### What you should do
In the listing below, find the line containing "M['riser'] = mat('dark_riser_stone', (.06, .026, .02), .3)" and the line containing "M['leather'] = mat('red_upholstery', (.60, .095, .06), .7)". Repeat exactly those two lines and every line between them, nothing more.

### Recorded information
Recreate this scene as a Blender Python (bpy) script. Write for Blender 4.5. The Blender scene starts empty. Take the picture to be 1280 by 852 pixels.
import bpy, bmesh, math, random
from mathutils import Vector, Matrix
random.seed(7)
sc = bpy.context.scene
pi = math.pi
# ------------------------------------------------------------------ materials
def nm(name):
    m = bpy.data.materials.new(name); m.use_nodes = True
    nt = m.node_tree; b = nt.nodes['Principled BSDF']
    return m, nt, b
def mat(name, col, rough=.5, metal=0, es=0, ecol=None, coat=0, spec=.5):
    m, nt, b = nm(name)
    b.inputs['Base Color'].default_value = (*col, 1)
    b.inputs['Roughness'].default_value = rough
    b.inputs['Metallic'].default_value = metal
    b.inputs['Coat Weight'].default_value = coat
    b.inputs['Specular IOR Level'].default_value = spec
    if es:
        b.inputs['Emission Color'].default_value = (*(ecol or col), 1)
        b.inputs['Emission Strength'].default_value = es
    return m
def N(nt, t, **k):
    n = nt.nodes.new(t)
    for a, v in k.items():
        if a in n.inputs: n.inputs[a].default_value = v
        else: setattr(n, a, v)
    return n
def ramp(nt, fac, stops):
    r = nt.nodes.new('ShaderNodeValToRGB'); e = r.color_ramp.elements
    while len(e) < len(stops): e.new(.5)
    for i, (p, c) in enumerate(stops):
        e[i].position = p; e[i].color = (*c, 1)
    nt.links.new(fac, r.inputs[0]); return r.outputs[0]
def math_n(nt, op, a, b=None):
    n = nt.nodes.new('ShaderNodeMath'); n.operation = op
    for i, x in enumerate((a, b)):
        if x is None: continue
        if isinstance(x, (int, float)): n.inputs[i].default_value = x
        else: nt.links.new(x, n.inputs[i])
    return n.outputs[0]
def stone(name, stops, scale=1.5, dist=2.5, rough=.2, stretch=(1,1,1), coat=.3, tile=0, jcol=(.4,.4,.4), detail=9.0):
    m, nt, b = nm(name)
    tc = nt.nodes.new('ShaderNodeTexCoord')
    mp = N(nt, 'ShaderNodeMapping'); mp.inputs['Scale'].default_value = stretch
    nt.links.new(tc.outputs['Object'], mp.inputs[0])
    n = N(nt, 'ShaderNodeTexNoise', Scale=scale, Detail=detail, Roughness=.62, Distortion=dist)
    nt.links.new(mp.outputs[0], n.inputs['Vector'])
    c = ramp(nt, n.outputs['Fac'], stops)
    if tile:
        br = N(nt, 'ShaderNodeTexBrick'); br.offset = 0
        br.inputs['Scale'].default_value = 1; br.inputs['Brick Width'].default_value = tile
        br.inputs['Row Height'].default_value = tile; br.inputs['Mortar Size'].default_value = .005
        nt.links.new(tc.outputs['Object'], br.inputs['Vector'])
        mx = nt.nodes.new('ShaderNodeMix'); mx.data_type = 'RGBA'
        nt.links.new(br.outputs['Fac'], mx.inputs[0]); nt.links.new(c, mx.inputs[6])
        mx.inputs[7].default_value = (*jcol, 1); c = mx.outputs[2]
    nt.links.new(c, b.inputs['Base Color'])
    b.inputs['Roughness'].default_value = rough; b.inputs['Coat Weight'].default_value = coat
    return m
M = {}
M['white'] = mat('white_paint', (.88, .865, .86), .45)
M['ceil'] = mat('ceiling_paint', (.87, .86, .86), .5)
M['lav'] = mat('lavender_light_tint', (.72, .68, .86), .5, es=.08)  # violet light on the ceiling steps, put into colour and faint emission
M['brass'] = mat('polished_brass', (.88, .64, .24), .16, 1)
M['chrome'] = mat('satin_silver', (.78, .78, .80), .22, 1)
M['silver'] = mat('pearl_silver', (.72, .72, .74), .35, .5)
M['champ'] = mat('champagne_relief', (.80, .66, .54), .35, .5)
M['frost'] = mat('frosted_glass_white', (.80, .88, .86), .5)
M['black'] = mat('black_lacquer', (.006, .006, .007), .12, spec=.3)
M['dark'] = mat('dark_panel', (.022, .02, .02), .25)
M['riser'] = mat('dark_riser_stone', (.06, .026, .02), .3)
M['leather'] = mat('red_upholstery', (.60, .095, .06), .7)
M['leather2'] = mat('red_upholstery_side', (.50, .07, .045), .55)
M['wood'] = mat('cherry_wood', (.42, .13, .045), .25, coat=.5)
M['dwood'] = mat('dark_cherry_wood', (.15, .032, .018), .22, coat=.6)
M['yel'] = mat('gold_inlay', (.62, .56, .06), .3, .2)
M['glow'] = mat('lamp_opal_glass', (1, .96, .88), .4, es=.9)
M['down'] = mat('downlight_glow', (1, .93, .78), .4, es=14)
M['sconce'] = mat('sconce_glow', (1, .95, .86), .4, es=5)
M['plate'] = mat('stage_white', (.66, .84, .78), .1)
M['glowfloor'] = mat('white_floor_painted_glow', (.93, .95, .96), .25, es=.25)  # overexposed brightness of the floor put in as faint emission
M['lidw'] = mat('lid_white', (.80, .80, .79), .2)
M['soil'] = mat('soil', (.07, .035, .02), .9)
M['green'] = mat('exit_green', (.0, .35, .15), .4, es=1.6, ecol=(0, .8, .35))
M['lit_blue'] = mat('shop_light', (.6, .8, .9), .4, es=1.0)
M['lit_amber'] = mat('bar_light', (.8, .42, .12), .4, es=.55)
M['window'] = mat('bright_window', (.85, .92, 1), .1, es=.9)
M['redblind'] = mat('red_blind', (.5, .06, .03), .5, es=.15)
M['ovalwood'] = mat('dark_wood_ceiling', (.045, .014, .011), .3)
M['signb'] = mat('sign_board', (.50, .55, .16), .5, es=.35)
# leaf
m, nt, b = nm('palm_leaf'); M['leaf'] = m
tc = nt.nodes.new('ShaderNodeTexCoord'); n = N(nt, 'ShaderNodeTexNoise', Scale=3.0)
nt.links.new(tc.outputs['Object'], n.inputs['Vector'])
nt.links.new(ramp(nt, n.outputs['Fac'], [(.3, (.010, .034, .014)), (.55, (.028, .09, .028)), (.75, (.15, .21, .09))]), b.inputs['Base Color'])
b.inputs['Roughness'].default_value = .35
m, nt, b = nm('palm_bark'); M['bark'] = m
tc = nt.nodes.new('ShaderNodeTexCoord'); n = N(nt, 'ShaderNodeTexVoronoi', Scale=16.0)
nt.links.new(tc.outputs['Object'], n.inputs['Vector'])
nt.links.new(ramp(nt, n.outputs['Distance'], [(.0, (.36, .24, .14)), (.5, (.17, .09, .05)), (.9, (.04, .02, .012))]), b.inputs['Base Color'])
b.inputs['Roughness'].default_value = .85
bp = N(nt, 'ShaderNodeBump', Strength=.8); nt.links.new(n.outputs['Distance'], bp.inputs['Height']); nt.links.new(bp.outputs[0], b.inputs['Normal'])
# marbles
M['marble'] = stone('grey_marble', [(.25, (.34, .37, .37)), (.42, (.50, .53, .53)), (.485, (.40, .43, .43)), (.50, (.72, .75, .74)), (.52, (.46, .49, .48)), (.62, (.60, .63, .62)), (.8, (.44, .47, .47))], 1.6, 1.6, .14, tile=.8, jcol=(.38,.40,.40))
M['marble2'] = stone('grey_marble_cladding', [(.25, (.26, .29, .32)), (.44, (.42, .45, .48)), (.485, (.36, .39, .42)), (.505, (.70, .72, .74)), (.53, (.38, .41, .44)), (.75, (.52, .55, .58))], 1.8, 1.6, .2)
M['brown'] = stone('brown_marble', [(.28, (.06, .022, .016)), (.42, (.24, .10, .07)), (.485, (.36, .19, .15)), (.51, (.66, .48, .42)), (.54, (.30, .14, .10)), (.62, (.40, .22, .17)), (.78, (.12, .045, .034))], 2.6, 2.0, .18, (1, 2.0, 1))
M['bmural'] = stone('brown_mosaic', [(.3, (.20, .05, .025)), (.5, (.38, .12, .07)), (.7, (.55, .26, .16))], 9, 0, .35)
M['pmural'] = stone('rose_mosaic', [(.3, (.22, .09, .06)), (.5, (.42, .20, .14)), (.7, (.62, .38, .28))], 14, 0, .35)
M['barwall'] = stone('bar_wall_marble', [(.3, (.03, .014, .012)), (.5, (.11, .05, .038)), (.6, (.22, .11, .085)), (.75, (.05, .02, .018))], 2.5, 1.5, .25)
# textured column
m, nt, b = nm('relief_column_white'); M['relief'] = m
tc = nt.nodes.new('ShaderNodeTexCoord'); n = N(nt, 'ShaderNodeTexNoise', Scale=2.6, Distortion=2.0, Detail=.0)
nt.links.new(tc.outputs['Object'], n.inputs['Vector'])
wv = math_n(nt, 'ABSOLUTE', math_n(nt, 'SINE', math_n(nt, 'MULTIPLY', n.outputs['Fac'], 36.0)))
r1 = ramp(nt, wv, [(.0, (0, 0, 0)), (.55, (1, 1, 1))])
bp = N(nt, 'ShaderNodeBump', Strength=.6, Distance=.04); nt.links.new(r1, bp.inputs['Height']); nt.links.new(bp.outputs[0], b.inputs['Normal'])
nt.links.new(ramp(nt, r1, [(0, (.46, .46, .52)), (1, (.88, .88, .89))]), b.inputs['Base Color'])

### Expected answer
M['riser'] = mat('dark_riser_stone', (.06, .026, .02), .3)
M['leather'] = mat('red_upholstery', (.60, .095, .06), .7)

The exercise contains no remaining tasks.